When Mijares pats his lower thigh under the table, it has “the same effect as plugging it into a wall socket.”

But in those moments when Mundo is not obsessed with Mijares, or fleeing for his life, he is able to make thoughtful comments about the United States and Mexico. He thinks that the American press makes too much of what, after all, is life in all its corruption in both America and Mexico:

In the American movies there’s a formula, some dark secret or shocking revelation… buried so deep it takes two hours and a car chase to figure it out.” “But in Mexico, what would that dark secret be? Drugs? Racketeering? What’s the big secret? Especially in Sinaloa, the major marijuana and heroin producing area in the hemisphere. A Sinaloa politician not being involved with drugs would be like a Texas politician not involved with oil or cattle. Americans play shocked and virginal over this, even though it was the U.S. that originally started opiate cultivation in Sinaloa and provides the market and laws that support the industry.

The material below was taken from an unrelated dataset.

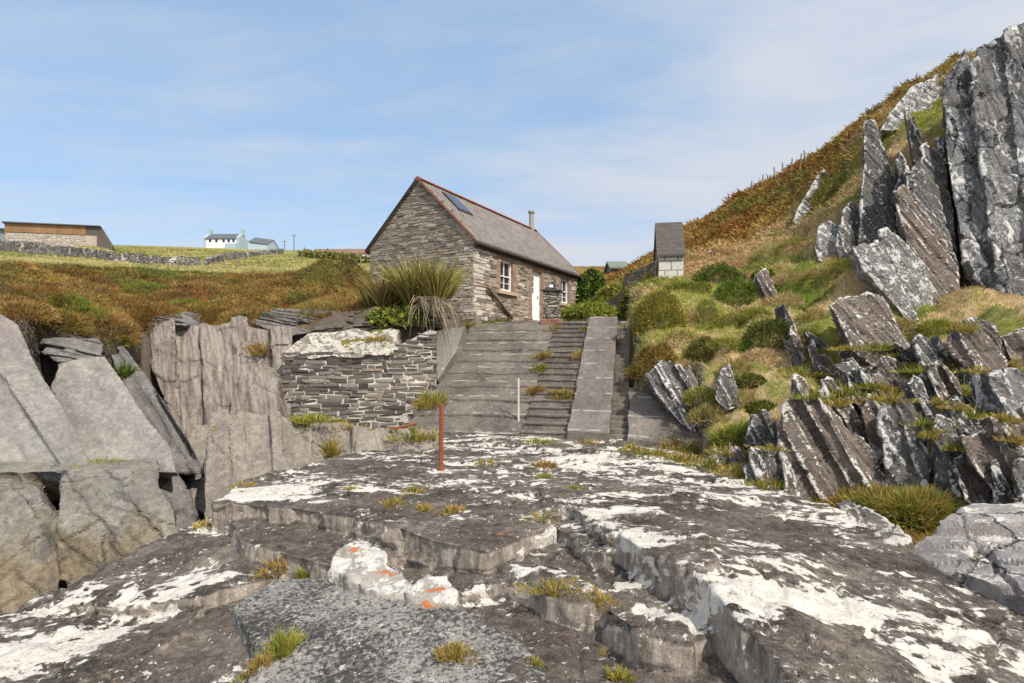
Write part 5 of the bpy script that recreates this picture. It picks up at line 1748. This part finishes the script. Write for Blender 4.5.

Tired, terrified, his girl in the arms of another (various anothers), Mundo teases us for a moment into thinking he might escape back into his heritage, “the Indian world of old Mexico. To take magical measures to deal with reality.”

But then, just as we are thinking he might be serious, Mundo looks at us directly and says: “Just kidding. Though I suspect you wanted it to go that way, get back to my Native roots. Eat peyote and go to some brujo for a vision. Sorry, but Mexico is a modern country, at least the Mexico I live in. The ‘real Mexico’ isn’t peasants with burros and tribes with funny hats….”

Our hero lives in the real Mexico, and he loves it just the way it is, as well as its traditions: “I like old Mexican songs the same way I like coffee. Dark, creamy, overly sweet, served by pretty women, spiked with fine tequila.”

Sweet Spot is incredible. Linton Robinson should be catapulted to the top of the pile of contemporary authors. Why didn’t this novel win the National Book Award or the Pulitzer Prize?

Like Twain’s Huckleberry Finn, Mundo is an innocent. Trying to survive in a world that presses too much upon him, Mundo offers a dazzling wit that is endearing because the hero does not himself realize it is so dazzling, and he offers perspectives on a complex and perplexed society that, paradoxically, most clearly can be seen only by an innocent.

I’ve read a lot of novels in the first ten years of this new century, and I must say that Sweet Spot is one of the three or four I like the best.

The press release to promote the novel announces that Linton Robinson’s “work is very much affected by the decades he has lived in various parts of Mexico and Central America. “Sweet Spot” is a valentine to the eight years he lived on a hill right above the throbbing heart of Mazatlán’s carnival celebration, wrote for local newspapers, and hung out with the local musicians, athletes, and criminals.”

And what have I left out? Oh yes, “based on a true story.”